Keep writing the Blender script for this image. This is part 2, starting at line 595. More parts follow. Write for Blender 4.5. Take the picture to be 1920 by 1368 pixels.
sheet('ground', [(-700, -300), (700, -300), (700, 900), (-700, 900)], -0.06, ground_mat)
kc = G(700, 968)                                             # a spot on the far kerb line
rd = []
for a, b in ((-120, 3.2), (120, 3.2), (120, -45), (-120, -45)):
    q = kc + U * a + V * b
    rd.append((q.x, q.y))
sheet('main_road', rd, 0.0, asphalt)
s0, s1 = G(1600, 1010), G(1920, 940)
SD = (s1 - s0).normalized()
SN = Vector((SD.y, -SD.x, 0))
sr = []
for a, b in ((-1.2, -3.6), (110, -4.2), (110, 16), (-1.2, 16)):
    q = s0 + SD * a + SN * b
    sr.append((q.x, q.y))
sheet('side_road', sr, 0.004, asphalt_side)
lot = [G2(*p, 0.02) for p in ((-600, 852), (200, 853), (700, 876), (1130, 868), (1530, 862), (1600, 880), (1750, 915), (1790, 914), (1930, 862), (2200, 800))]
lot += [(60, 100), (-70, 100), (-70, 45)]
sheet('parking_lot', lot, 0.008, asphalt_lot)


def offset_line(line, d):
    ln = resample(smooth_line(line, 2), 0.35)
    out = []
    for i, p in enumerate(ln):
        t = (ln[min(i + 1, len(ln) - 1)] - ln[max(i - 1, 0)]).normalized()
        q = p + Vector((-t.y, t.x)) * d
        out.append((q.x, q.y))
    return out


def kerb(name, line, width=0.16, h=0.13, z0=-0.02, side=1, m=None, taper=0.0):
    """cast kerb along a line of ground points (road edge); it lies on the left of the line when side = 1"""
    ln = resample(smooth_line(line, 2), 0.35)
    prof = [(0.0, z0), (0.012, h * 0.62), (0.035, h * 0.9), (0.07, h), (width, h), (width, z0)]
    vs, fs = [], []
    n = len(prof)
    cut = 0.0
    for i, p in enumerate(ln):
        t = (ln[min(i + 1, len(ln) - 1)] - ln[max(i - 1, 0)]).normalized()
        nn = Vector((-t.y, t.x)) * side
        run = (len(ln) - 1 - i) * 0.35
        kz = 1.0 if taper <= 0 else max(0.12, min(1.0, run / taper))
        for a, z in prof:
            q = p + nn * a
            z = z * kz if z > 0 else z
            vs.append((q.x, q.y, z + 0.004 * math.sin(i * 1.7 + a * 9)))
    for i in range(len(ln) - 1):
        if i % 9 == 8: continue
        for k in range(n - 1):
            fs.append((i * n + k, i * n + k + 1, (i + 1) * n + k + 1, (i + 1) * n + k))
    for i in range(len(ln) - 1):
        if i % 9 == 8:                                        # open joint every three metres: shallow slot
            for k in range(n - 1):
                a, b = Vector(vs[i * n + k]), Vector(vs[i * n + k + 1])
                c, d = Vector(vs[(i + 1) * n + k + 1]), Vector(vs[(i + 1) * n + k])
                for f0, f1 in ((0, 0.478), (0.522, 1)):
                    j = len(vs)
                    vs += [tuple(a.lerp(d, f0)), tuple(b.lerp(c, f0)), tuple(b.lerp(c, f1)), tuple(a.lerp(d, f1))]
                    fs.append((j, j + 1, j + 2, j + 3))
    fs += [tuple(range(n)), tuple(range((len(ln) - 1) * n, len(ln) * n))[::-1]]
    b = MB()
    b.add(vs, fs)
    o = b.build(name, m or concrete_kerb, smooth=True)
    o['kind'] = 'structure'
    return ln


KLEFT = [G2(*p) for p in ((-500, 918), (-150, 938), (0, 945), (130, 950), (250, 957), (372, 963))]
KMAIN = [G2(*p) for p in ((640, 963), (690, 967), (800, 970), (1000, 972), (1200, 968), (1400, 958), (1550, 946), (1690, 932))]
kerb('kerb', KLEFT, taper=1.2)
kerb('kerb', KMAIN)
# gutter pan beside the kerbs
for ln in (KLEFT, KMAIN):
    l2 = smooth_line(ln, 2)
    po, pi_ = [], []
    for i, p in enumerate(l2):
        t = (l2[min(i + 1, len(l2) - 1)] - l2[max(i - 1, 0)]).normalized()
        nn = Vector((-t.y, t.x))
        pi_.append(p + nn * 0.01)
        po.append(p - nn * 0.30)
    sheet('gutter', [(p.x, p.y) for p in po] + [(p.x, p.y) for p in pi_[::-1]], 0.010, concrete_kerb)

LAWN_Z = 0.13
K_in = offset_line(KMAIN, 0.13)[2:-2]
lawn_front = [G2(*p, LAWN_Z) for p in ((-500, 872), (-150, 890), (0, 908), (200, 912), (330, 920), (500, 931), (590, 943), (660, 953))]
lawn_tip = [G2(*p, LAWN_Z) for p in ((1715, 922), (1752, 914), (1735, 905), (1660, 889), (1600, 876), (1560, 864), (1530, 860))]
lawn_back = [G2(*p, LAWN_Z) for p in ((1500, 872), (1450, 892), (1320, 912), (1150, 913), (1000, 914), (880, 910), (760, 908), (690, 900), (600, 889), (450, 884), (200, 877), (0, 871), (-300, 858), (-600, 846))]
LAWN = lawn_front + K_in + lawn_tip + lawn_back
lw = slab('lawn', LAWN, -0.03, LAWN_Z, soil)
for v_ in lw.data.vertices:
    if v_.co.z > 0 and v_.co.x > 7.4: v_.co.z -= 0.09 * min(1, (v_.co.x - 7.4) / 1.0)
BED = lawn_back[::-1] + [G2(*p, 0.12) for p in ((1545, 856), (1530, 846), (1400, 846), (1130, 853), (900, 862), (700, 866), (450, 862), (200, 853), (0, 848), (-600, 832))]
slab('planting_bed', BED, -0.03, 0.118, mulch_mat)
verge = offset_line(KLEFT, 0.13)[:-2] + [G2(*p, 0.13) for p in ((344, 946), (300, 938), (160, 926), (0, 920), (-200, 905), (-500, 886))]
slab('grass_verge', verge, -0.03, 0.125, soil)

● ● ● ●

• [Exercise prompt]: Working from the material above, retype it in its entirety without change.

• [Answer in full]:
Keep writing the Blender script for this image. This is part 2, starting at line 595. More parts follow. Write for Blender 4.5. Take the picture to be 1920 by 1368 pixels.
sheet('ground', [(-700, -300), (700, -300), (700, 900), (-700, 900)], -0.06, ground_mat)
kc = G(700, 968)                                             # a spot on the far kerb line
rd = []
for a, b in ((-120, 3.2), (120, 3.2), (120, -45), (-120, -45)):
    q = kc + U * a + V * b
    rd.append((q.x, q.y))
sheet('main_road', rd, 0.0, asphalt)
s0, s1 = G(1600, 1010), G(1920, 940)
SD = (s1 - s0).normalized()
SN = Vector((SD.y, -SD.x, 0))
sr = []
for a, b in ((-1.2, -3.6), (110, -4.2), (110, 16), (-1.2, 16)):
    q = s0 + SD * a + SN * b
    sr.append((q.x, q.y))
sheet('side_road', sr, 0.004, asphalt_side)
lot = [G2(*p, 0.02) for p in ((-600, 852), (200, 853), (700, 876), (1130, 868), (1530, 862), (1600, 880), (1750, 915), (1790, 914), (1930, 862), (2200, 800))]
lot += [(60, 100), (-70, 100), (-70, 45)]
sheet('parking_lot', lot, 0.008, asphalt_lot)


def offset_line(line, d):
    ln = resample(smooth_line(line, 2), 0.35)
    out = []
    for i, p in enumerate(ln):
        t = (ln[min(i + 1, len(ln) - 1)] - ln[max(i - 1, 0)]).normalized()
        q = p + Vector((-t.y, t.x)) * d
        out.append((q.x, q.y))
    return out


def kerb(name, line, width=0.16, h=0.13, z0=-0.02, side=1, m=None, taper=0.0):
    """cast kerb along a line of ground points (road edge); it lies on the left of the line when side = 1"""
    ln = resample(smooth_line(line, 2), 0.35)
    prof = [(0.0, z0), (0.012, h * 0.62), (0.035, h * 0.9), (0.07, h), (width, h), (width, z0)]
    vs, fs = [], []
    n = len(prof)
    cut = 0.0
    for i, p in enumerate(ln):
        t = (ln[min(i + 1, len(ln) - 1)] - ln[max(i - 1, 0)]).normalized()
        nn = Vector((-t.y, t.x)) * side
        run = (len(ln) - 1 - i) * 0.35
        kz = 1.0 if taper <= 0 else max(0.12, min(1.0, run / taper))
        for a, z in prof:
            q = p + nn * a
            z = z * kz if z > 0 else z
            vs.append((q.x, q.y, z + 0.004 * math.sin(i * 1.7 + a * 9)))
    for i in range(len(ln) - 1):
        if i % 9 == 8: continue
        for k in range(n - 1):
            fs.append((i * n + k, i * n + k + 1, (i + 1) * n + k + 1, (i + 1) * n + k))
    for i in range(len(ln) - 1):
        if i % 9 == 8:                                        # open joint every three metres: shallow slot
            for k in range(n - 1):
                a, b = Vector(vs[i * n + k]), Vector(vs[i * n + k + 1])
                c, d = Vector(vs[(i + 1) * n + k + 1]), Vector(vs[(i + 1) * n + k])
                for f0, f1 in ((0, 0.478), (0.522, 1)):
                    j = len(vs)
                    vs += [tuple(a.lerp(d, f0)), tuple(b.lerp(c, f0)), tuple(b.lerp(c, f1)), tuple(a.lerp(d, f1))]
                    fs.append((j, j + 1, j + 2, j + 3))
    fs += [tuple(range(n)), tuple(range((len(ln) - 1) * n, len(ln) * n))[::-1]]
    b = MB()
    b.add(vs, fs)
    o = b.build(name, m or concrete_kerb, smooth=True)
    o['kind'] = 'structure'
    return ln


KLEFT = [G2(*p) for p in ((-500, 918), (-150, 938), (0, 945), (130, 950), (250, 957), (372, 963))]
KMAIN = [G2(*p) for p in ((640, 963), (690, 967), (800, 970), (1000, 972), (1200, 968), (1400, 958), (1550, 946), (1690, 932))]
kerb('kerb', KLEFT, taper=1.2)
kerb('kerb', KMAIN)
# gutter pan beside the kerbs
for ln in (KLEFT, KMAIN):
    l2 = smooth_line(ln, 2)
    po, pi_ = [], []
    for i, p in enumerate(l2):
        t = (l2[min(i + 1, len(l2) - 1)] - l2[max(i - 1, 0)]).normalized()
        nn = Vector((-t.y, t.x))
        pi_.append(p + nn * 0.01)
        po.append(p - nn * 0.30)
    sheet('gutter', [(p.x, p.y) for p in po] + [(p.x, p.y) for p in pi_[::-1]], 0.010, concrete_kerb)

LAWN_Z = 0.13
K_in = offset_line(KMAIN, 0.13)[2:-2]
lawn_front = [G2(*p, LAWN_Z) for p in ((-500, 872), (-150, 890), (0, 908), (200, 912), (330, 920), (500, 931), (590, 943), (660, 953))]
lawn_tip = [G2(*p, LAWN_Z) for p in ((1715, 922), (1752, 914), (1735, 905), (1660, 889), (1600, 876), (1560, 864), (1530, 860))]
lawn_back = [G2(*p, LAWN_Z) for p in ((1500, 872), (1450, 892), (1320, 912), (1150, 913), (1000, 914), (880, 910), (760, 908), (690, 900), (600, 889), (450, 884), (200, 877), (0, 871), (-300, 858), (-600, 846))]
LAWN = lawn_front + K_in + lawn_tip + lawn_back
lw = slab('lawn', LAWN, -0.03, LAWN_Z, soil)
for v_ in lw.data.vertices:
    if v_.co.z > 0 and v_.co.x > 7.4: v_.co.z -= 0.09 * min(1, (v_.co.x - 7.4) / 1.0)
BED = lawn_back[::-1] + [G2(*p, 0.12) for p in ((1545, 856), (1530, 846), (1400, 846), (1130, 853), (900, 862), (700, 866), (450, 862), (200, 853), (0, 848), (-600, 832))]
slab('planting_bed', BED, -0.03, 0.118, mulch_mat)
verge = offset_line(KLEFT, 0.13)[:-2] + [G2(*p, 0.13) for p in ((344, 946), (300, 938), (160, 926), (0, 920), (-200, 905), (-500, 886))]
slab('grass_verge', verge, -0.03, 0.125, soil)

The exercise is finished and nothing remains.